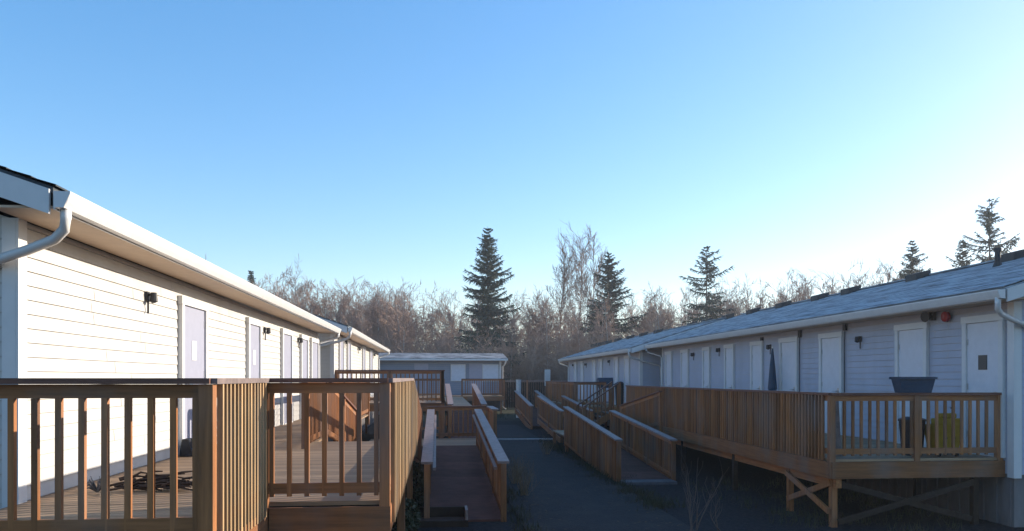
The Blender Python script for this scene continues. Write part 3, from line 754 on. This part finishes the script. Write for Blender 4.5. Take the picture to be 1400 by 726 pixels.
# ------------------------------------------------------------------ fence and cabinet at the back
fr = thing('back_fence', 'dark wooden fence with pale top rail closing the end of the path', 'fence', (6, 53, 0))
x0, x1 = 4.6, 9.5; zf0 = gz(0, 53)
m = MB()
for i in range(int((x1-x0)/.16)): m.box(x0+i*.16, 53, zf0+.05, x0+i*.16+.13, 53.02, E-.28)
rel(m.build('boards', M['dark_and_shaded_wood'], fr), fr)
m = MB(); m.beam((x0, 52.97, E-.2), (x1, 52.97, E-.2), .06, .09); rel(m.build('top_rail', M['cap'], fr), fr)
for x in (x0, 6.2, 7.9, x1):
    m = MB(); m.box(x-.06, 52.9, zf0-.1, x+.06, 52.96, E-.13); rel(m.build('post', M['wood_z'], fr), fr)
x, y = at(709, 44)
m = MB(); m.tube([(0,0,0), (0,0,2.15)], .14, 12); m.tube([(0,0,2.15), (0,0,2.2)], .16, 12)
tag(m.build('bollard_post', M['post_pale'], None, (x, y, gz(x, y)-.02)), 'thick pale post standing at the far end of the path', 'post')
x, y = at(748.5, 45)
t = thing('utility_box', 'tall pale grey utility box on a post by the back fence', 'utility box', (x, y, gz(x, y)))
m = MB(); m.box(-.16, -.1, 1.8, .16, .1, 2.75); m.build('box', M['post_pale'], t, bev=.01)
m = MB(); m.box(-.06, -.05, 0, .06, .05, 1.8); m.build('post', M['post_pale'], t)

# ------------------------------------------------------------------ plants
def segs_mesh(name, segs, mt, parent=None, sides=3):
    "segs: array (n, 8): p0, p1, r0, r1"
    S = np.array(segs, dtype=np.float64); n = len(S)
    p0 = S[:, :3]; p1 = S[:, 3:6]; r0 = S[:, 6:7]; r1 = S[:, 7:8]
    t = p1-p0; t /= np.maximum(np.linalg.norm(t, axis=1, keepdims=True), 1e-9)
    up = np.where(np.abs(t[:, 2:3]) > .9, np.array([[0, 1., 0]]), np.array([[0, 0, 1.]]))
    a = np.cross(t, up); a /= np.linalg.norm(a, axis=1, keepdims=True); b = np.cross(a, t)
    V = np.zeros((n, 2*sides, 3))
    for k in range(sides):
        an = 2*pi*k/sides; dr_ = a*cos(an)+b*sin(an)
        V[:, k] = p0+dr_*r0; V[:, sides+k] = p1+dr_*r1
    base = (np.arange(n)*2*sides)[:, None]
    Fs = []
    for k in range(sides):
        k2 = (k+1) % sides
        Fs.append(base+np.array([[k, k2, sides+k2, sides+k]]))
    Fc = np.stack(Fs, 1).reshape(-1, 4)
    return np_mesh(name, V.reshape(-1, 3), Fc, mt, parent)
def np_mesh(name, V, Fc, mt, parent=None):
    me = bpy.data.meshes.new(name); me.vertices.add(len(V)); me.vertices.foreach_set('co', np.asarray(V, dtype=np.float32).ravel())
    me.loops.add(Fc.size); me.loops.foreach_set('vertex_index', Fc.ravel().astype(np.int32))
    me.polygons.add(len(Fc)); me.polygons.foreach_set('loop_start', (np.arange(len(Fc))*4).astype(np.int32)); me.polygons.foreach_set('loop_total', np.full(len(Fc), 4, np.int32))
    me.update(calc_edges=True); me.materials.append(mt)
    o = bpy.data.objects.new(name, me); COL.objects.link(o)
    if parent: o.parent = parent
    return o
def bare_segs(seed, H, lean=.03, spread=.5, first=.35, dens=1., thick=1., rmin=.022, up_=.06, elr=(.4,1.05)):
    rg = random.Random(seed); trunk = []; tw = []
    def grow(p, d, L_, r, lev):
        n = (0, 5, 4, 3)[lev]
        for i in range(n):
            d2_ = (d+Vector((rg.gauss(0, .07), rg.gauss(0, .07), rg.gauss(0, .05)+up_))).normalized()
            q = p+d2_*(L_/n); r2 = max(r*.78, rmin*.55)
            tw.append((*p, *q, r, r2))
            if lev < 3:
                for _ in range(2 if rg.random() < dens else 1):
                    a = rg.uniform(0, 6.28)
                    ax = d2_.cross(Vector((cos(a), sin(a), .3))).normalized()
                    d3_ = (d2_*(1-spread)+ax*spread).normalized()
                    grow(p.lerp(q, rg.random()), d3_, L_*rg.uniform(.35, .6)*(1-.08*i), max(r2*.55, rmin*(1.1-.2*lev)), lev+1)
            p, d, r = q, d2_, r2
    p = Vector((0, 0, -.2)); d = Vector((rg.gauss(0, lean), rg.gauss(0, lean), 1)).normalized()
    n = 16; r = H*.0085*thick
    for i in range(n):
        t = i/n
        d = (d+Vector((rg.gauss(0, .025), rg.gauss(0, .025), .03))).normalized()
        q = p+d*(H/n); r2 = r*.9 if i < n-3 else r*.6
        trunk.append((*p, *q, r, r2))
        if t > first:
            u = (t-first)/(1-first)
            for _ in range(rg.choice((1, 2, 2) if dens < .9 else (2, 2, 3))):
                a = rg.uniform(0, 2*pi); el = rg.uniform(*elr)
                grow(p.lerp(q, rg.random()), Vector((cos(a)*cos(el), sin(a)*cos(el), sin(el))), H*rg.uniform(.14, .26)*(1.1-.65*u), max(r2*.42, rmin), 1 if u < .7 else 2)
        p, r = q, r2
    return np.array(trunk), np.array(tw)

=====

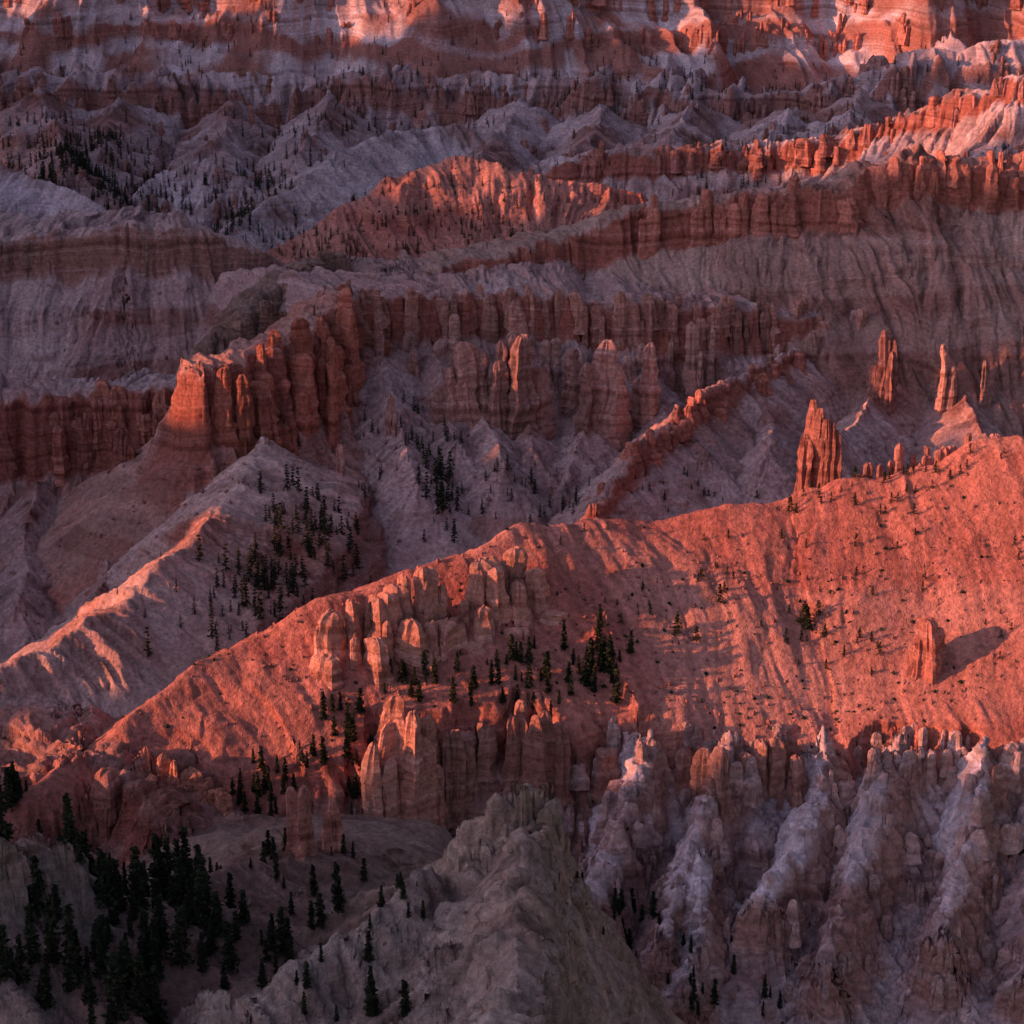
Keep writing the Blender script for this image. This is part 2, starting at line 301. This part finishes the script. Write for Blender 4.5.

=====

▸ Problem
Look through the material above and print exactly the lines from the one containing "The Blender Python" to the one containing "m = MB(); m.box(-.06, -.05, 0, .06, .05, 1.8);", both included, and nothing more.

▸ Answer to the task
The Blender Python script for this scene continues. Write part 3, from line 754 on. This part finishes the script. Write for Blender 4.5. Take the picture to be 1400 by 726 pixels.
# ------------------------------------------------------------------ fence and cabinet at the back
fr = thing('back_fence', 'dark wooden fence with pale top rail closing the end of the path', 'fence', (6, 53, 0))
x0, x1 = 4.6, 9.5; zf0 = gz(0, 53)
m = MB()
for i in range(int((x1-x0)/.16)): m.box(x0+i*.16, 53, zf0+.05, x0+i*.16+.13, 53.02, E-.28)
rel(m.build('boards', M['dark_and_shaded_wood'], fr), fr)
m = MB(); m.beam((x0, 52.97, E-.2), (x1, 52.97, E-.2), .06, .09); rel(m.build('top_rail', M['cap'], fr), fr)
for x in (x0, 6.2, 7.9, x1):
    m = MB(); m.box(x-.06, 52.9, zf0-.1, x+.06, 52.96, E-.13); rel(m.build('post', M['wood_z'], fr), fr)
x, y = at(709, 44)
m = MB(); m.tube([(0,0,0), (0,0,2.15)], .14, 12); m.tube([(0,0,2.15), (0,0,2.2)], .16, 12)
tag(m.build('bollard_post', M['post_pale'], None, (x, y, gz(x, y)-.02)), 'thick pale post standing at the far end of the path', 'post')
x, y = at(748.5, 45)
t = thing('utility_box', 'tall pale grey utility box on a post by the back fence', 'utility box', (x, y, gz(x, y)))
m = MB(); m.box(-.16, -.1, 1.8, .16, .1, 2.75); m.build('box', M['post_pale'], t, bev=.01)
m = MB(); m.box(-.06, -.05, 0, .06, .05, 1.8); m.build('post', M['post_pale'], t)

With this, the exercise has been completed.